A few things are wrong with this picture. One, no one believes in pushy Canadians. Two, Reynolds is not only prettier than Bullock, he was last seen as a lethal mutant in X-Men Origins: Wolverine, which should disqualify him from further romantic consideration. Third, Bullock is supposed to be America’s Sweetheart, not Canada’s.

She still may be. At 44, Bullock has seen many of her contemporaries — actresses who came to prominence in the ’90s — fall off the face of the Earth. There are exceptions: Michelle Pfeiffer, 51, opens in the Colette-inspired sex-and-romance drama Cheri June 26; she looks and acts fantastic. But no one is shocked by The Proposal, because Sandra Bullock has always spelled durability.

Bullock’s attack on the movie-going consciousness has always been two-pronged, her devastating cuteness matched with a girlish athleticism, her self-deprecating sense of humor playing counterpoint to a sassy tartness. Her dynamic has been about playing the girl next door — and playing the federal agent next door. Few stars of rom-coms have also played futuristic cops (Demolition Man), or FBI agents posing as a Miss America contestant (Miss Congeniality), or author Harper Lee (Infamous, in which Bullock was arguably as good as Catherine Keener in Capote).

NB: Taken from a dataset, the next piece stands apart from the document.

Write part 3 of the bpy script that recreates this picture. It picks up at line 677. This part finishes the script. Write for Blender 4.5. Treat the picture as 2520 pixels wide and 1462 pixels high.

In Speed, Speed 2: Cruise Control, Miss Congeniality and Murder by Numbers, Bullock plays the capable, sometimes gun-toting woman with an edge; in Hope Floats, Two Weeks Notice and Divine Secrets of the Ya Ya Sisterhood, she’s more of a cupcake. (There is also a third division of Bullockiana, the less easily categorizable movies like 28 Days, Infamous, Crash and Premonition, which are always described as out of character.) Throughout her career, a combination of earthiness and allure has made her seem singularly genuine in a movie world of big lips, full bosoms and empty heads.

Part of Bullock’s charm also has to do with potential. Although she sports Everywoman looks, there is a moment in Miss Congeniality when the rather humorless, all-business Gracie Hart gets some makeup, a blowout and a slinky dress, and the results are virtually leered at by the camera — until she breaks a heel, and Classic Bullock resurfaces. It’s not that she’s not hot. She just doesn’t play hot (although she has a much-discussed nude scene in The Proposal). But this is why audiences feel they know her. Or are her. And why they recognize the unspoken assertion of her purely American persona that anything can be achieved with perseverance, goodness and perhaps a soupçon of divine intervention, à la Frank Capra.

The role that best exploited all of Bullock’s assets was the 1995 Jon Turteltaub comedy While You Were Sleeping. It’s a movie made of unadulterated schmaltz, but it has irresistible Capra-esque elements of kismet and opportunity. As Lucy, a lonely fare collector on Chicago’s elevated transit line, Bullock fantasizes about a commuter (Peter Gallagher), and one day witnesses him being mugged and pushed onto the tracks. She saves him and then is mistaken by his family for his fiancee.

Lucy is not a femme fatale; on the contrary, she could have achieved Gallagher-hood only by mistake. But we — I mean she — gets to have it both ways, and then, by choice, to be wise: She falls for his less-flashy but more substantial brother (played by another singularly American screen treasure, Bill Pullman). The moral — embodied in the story, and by Bullock — is that goodness will, eventually, reap its own reward.

We love that kind of stuff. We also love performers who can make us feel good about ourselves — or at least not inadequate. There will come a time when Angelina Jolie hits the Hollywood equivalent of the golden years, and it’s hard to imagine audiences rooting for her, not the way we’ll root for Bullock. Which, of course, is really rooting for ourselves.